▶ [DATA SUPPLIED]
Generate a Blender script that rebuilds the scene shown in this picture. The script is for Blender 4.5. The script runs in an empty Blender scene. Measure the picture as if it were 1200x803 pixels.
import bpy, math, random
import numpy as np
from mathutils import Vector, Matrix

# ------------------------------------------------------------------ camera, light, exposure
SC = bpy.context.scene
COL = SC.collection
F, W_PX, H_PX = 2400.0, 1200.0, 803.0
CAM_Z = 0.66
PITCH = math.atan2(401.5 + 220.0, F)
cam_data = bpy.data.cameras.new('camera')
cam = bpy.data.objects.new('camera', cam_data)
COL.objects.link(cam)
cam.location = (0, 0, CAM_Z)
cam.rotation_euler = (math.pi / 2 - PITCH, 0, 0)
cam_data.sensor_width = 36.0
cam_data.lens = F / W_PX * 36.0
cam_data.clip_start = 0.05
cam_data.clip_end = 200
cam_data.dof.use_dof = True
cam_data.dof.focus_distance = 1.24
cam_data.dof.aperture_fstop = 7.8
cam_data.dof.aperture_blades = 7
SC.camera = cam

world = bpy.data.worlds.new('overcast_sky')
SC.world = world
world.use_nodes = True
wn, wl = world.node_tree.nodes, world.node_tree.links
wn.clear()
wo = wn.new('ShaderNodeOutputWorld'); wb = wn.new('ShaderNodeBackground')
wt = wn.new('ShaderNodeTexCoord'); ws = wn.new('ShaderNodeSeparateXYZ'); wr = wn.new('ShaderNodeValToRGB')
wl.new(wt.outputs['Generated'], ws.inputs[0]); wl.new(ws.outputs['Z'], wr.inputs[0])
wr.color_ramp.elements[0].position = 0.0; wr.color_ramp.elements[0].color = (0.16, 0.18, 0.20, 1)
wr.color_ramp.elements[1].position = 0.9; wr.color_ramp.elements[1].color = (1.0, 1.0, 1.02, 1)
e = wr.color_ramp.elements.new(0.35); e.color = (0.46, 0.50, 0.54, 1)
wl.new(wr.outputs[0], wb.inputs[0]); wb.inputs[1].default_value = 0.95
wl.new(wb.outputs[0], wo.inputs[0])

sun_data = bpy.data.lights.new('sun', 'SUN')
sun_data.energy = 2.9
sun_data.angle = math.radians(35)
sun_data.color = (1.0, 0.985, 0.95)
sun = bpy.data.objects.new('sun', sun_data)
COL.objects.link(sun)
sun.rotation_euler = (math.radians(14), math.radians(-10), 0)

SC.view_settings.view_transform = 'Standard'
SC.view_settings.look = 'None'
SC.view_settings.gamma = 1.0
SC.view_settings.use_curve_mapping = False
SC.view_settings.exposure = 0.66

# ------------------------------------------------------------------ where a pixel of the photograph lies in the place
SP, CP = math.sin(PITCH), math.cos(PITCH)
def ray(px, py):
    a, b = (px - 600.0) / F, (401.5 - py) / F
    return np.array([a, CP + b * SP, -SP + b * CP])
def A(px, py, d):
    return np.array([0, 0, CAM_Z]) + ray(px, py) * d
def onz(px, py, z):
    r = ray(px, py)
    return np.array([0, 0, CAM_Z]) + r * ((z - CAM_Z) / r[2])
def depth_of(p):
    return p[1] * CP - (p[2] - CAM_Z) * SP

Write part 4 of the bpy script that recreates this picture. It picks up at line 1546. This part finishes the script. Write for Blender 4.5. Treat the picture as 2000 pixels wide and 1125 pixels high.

▶ [GIVEN TASK]
Reproduce the full listing word for word.

▶ [COMPLETED EXERCISE]
Generate a Blender script that rebuilds the scene shown in this picture. The script is for Blender 4.5. The script runs in an empty Blender scene. Measure the picture as if it were 1200x803 pixels.
import bpy, math, random
import numpy as np
from mathutils import Vector, Matrix

# ------------------------------------------------------------------ camera, light, exposure
SC = bpy.context.scene
COL = SC.collection
F, W_PX, H_PX = 2400.0, 1200.0, 803.0
CAM_Z = 0.66
PITCH = math.atan2(401.5 + 220.0, F)
cam_data = bpy.data.cameras.new('camera')
cam = bpy.data.objects.new('camera', cam_data)
COL.objects.link(cam)
cam.location = (0, 0, CAM_Z)
cam.rotation_euler = (math.pi / 2 - PITCH, 0, 0)
cam_data.sensor_width = 36.0
cam_data.lens = F / W_PX * 36.0
cam_data.clip_start = 0.05
cam_data.clip_end = 200
cam_data.dof.use_dof = True
cam_data.dof.focus_distance = 1.24
cam_data.dof.aperture_fstop = 7.8
cam_data.dof.aperture_blades = 7
SC.camera = cam

world = bpy.data.worlds.new('overcast_sky')
SC.world = world
world.use_nodes = True
wn, wl = world.node_tree.nodes, world.node_tree.links
wn.clear()
wo = wn.new('ShaderNodeOutputWorld'); wb = wn.new('ShaderNodeBackground')
wt = wn.new('ShaderNodeTexCoord'); ws = wn.new('ShaderNodeSeparateXYZ'); wr = wn.new('ShaderNodeValToRGB')
wl.new(wt.outputs['Generated'], ws.inputs[0]); wl.new(ws.outputs['Z'], wr.inputs[0])
wr.color_ramp.elements[0].position = 0.0; wr.color_ramp.elements[0].color = (0.16, 0.18, 0.20, 1)
wr.color_ramp.elements[1].position = 0.9; wr.color_ramp.elements[1].color = (1.0, 1.0, 1.02, 1)
e = wr.color_ramp.elements.new(0.35); e.color = (0.46, 0.50, 0.54, 1)
wl.new(wr.outputs[0], wb.inputs[0]); wb.inputs[1].default_value = 0.95
wl.new(wb.outputs[0], wo.inputs[0])

sun_data = bpy.data.lights.new('sun', 'SUN')
sun_data.energy = 2.9
sun_data.angle = math.radians(35)
sun_data.color = (1.0, 0.985, 0.95)
sun = bpy.data.objects.new('sun', sun_data)
COL.objects.link(sun)
sun.rotation_euler = (math.radians(14), math.radians(-10), 0)

SC.view_settings.view_transform = 'Standard'
SC.view_settings.look = 'None'
SC.view_settings.gamma = 1.0
SC.view_settings.use_curve_mapping = False
SC.view_settings.exposure = 0.66

# ------------------------------------------------------------------ where a pixel of the photograph lies in the place
SP, CP = math.sin(PITCH), math.cos(PITCH)
def ray(px, py):
    a, b = (px - 600.0) / F, (401.5 - py) / F
    return np.array([a, CP + b * SP, -SP + b * CP])
def A(px, py, d):
    return np.array([0, 0, CAM_Z]) + ray(px, py) * d
def onz(px, py, z):
    r = ray(px, py)
    return np.array([0, 0, CAM_Z]) + r * ((z - CAM_Z) / r[2])
def depth_of(p):
    return p[1] * CP - (p[2] - CAM_Z) * SP

Write part 4 of the bpy script that recreates this picture. It picks up at line 1546. This part finishes the script. Write for Blender 4.5. Treat the picture as 2000 pixels wide and 1125 pixels high.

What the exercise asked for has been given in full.